Reputation: 21625
Does the typical malloc
(for x86-64 platform and Linux OS) naively lock a mutex at the beginning and release it when done, or does it lock a mutex in a more clever way at a finer level, so that lock contention is reduced for concurrent calls? If it indeed does it the second way, how does it do it?
Upvotes: 59
Views: 25913
Reputation: 33
In addition to ptmalloc
mentioned by @NPE, there is also tcmalloc
which is offered by Google and, under certain scenarios, it has been tested to run slightly faster than ptmalloc
(e.g.: when doing malloc()
for 10^6 times and frees them).
It uses global heap and per-thread heaps so that the global heap can be used by every thread. There is only mutex on the global heap and not the per-thread heap. For each individual thread, they could pull storage from the global heap and free that storage so this storage goes to the per-thread heap.
And each per-thread heap is owned by individual threads. Unless things are imbalanced, then threads would move the storage back to the global heap.
here for code implementation: https://github.com/google/tcmalloc
Upvotes: 1
Reputation: 500357
glibc 2.15
operates multiple allocation arenas. Each arena has its own lock. When a thread needs to allocate memory, malloc()
picks an arena, locks it, and allocates memory from it.
The mechanism for choosing an arena is somewhat elaborate and is aimed at reducing lock contention:
/* arena_get() acquires an arena and locks the corresponding mutex.

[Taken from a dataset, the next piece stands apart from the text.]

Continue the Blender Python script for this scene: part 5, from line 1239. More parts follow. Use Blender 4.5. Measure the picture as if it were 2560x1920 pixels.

First, try the one last locked successfully by this thread. (This
is the common case and handled with a macro for speed.) Then, loop
once over the circularly linked list of arenas. If no arena is
readily available, create a new one. In this latter case, `size'
is just a hint as to how much memory will be required immediately
in the new arena. */
With this in mind, malloc()
basically looks like this (edited for brevity):
mstate ar_ptr;
void *victim;
arena_lookup(ar_ptr);
arena_lock(ar_ptr, bytes);
if(!ar_ptr)
return 0;
victim = _int_malloc(ar_ptr, bytes);
if(!victim) {
/* Maybe the failure is due to running out of mmapped areas. */
if(ar_ptr != &main_arena) {
(void)mutex_unlock(&ar_ptr->mutex);
ar_ptr = &main_arena;
(void)mutex_lock(&ar_ptr->mutex);
victim = _int_malloc(ar_ptr, bytes);
(void)mutex_unlock(&ar_ptr->mutex);
} else {
/* ... or sbrk() has failed and there is still a chance to mmap() */
ar_ptr = arena_get2(ar_ptr->next ? ar_ptr : 0, bytes);
(void)mutex_unlock(&main_arena.mutex);
if(ar_ptr) {
victim = _int_malloc(ar_ptr, bytes);
(void)mutex_unlock(&ar_ptr->mutex);
}
}
} else
(void)mutex_unlock(&ar_ptr->mutex);
return victim;
This allocator is called ptmalloc
. It is based on earlier work by Doug Lea, and is maintained by Wolfram Gloger.
Upvotes: 49
Reputation: 400274
Doug Lea's malloc
used coarse locking (or no locking, depending on the configuration settings), where every call to malloc
/realloc
/free
is protected by a global mutex. This is safe but can be inefficient in highly multithreaded environments.
ptmalloc3
, which is the default malloc
implementation in the GNU C library (libc) used on most Linux systems these days, has a more fine-grained strategy, as described in aix's answer, which allows multiple threads to concurrently allocate memory safely.
nedmalloc
is another independent implementation which claims even better multithreaded performance than ptmalloc3
and various other allocators. I don't know how it works, and there doesn't seem to be any obvious documentation, so you'll have to check the source code to see how it works.